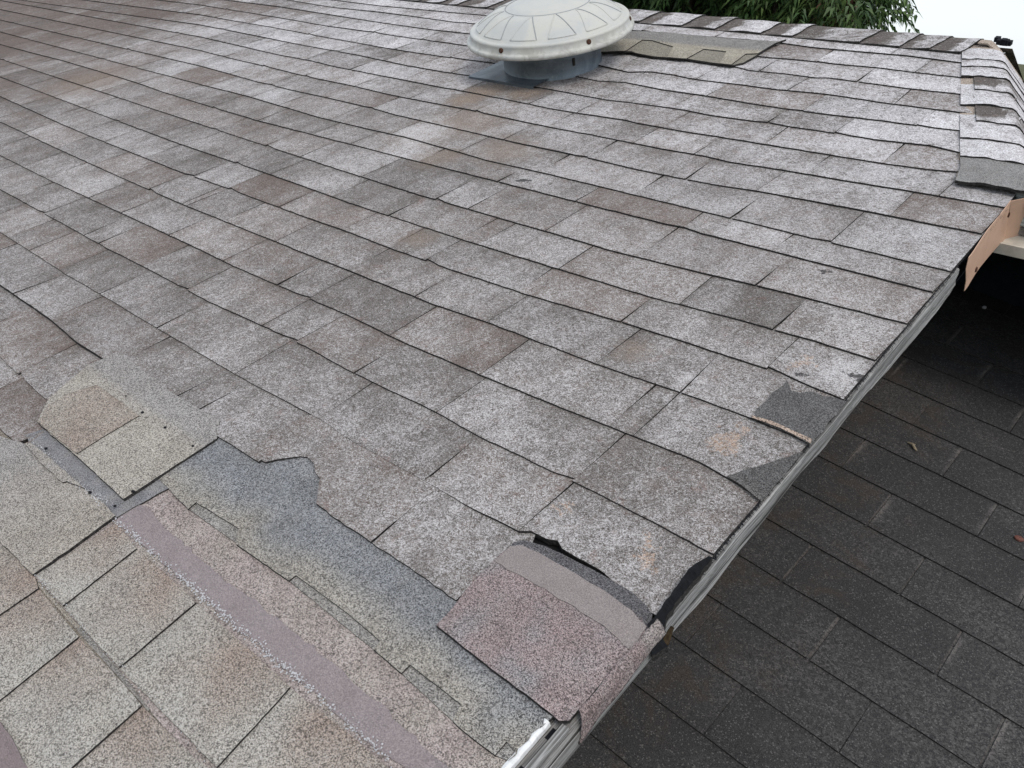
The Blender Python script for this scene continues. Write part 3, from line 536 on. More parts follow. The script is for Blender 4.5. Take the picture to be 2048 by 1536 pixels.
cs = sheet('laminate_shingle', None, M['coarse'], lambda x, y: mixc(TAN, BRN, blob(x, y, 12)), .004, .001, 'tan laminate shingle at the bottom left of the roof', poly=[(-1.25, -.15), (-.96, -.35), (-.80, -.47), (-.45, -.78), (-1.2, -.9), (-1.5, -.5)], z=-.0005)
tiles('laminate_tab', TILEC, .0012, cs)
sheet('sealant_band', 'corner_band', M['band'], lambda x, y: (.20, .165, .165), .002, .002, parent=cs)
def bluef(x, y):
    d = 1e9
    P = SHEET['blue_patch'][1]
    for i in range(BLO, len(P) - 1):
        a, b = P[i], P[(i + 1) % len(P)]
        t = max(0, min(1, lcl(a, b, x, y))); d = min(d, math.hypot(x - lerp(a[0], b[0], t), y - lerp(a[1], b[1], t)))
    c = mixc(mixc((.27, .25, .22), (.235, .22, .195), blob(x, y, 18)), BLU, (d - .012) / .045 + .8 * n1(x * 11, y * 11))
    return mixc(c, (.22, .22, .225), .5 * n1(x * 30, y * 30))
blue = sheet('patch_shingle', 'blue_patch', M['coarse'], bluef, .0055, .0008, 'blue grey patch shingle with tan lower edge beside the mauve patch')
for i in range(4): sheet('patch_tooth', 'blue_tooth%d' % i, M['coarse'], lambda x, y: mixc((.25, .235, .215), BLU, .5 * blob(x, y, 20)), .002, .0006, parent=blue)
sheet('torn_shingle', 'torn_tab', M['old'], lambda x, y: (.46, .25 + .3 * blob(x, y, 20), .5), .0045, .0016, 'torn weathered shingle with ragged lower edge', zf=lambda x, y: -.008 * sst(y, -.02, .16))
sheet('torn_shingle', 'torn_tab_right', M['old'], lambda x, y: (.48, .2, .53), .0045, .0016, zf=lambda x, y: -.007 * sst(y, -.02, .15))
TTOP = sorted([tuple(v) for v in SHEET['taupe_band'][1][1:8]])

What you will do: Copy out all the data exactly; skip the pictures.

Expected answer:
The Blender Python script for this scene continues. Write part 3, from line 536 on. More parts follow. The script is for Blender 4.5. Take the picture to be 2048 by 1536 pixels.
cs = sheet('laminate_shingle', None, M['coarse'], lambda x, y: mixc(TAN, BRN, blob(x, y, 12)), .004, .001, 'tan laminate shingle at the bottom left of the roof', poly=[(-1.25, -.15), (-.96, -.35), (-.80, -.47), (-.45, -.78), (-1.2, -.9), (-1.5, -.5)], z=-.0005)
tiles('laminate_tab', TILEC, .0012, cs)
sheet('sealant_band', 'corner_band', M['band'], lambda x, y: (.20, .165, .165), .002, .002, parent=cs)
def bluef(x, y):
    d = 1e9
    P = SHEET['blue_patch'][1]
    for i in range(BLO, len(P) - 1):
        a, b = P[i], P[(i + 1) % len(P)]
        t = max(0, min(1, lcl(a, b, x, y))); d = min(d, math.hypot(x - lerp(a[0], b[0], t), y - lerp(a[1], b[1], t)))
    c = mixc(mixc((.27, .25, .22), (.235, .22, .195), blob(x, y, 18)), BLU, (d - .012) / .045 + .8 * n1(x * 11, y * 11))
    return mixc(c, (.22, .22, .225), .5 * n1(x * 30, y * 30))
blue = sheet('patch_shingle', 'blue_patch', M['coarse'], bluef, .0055, .0008, 'blue grey patch shingle with tan lower edge beside the mauve patch')
for i in range(4): sheet('patch_tooth', 'blue_tooth%d' % i, M['coarse'], lambda x, y: mixc((.25, .235, .215), BLU, .5 * blob(x, y, 20)), .002, .0006, parent=blue)
sheet('torn_shingle', 'torn_tab', M['old'], lambda x, y: (.46, .25 + .3 * blob(x, y, 20), .5), .0045, .0016, 'torn weathered shingle with ragged lower edge', zf=lambda x, y: -.008 * sst(y, -.02, .16))
sheet('torn_shingle', 'torn_tab_right', M['old'], lambda x, y: (.48, .2, .53), .0045, .0016, zf=lambda x, y: -.007 * sst(y, -.02, .15))
TTOP = sorted([tuple(v) for v in SHEET['taupe_band'][1][1:8]])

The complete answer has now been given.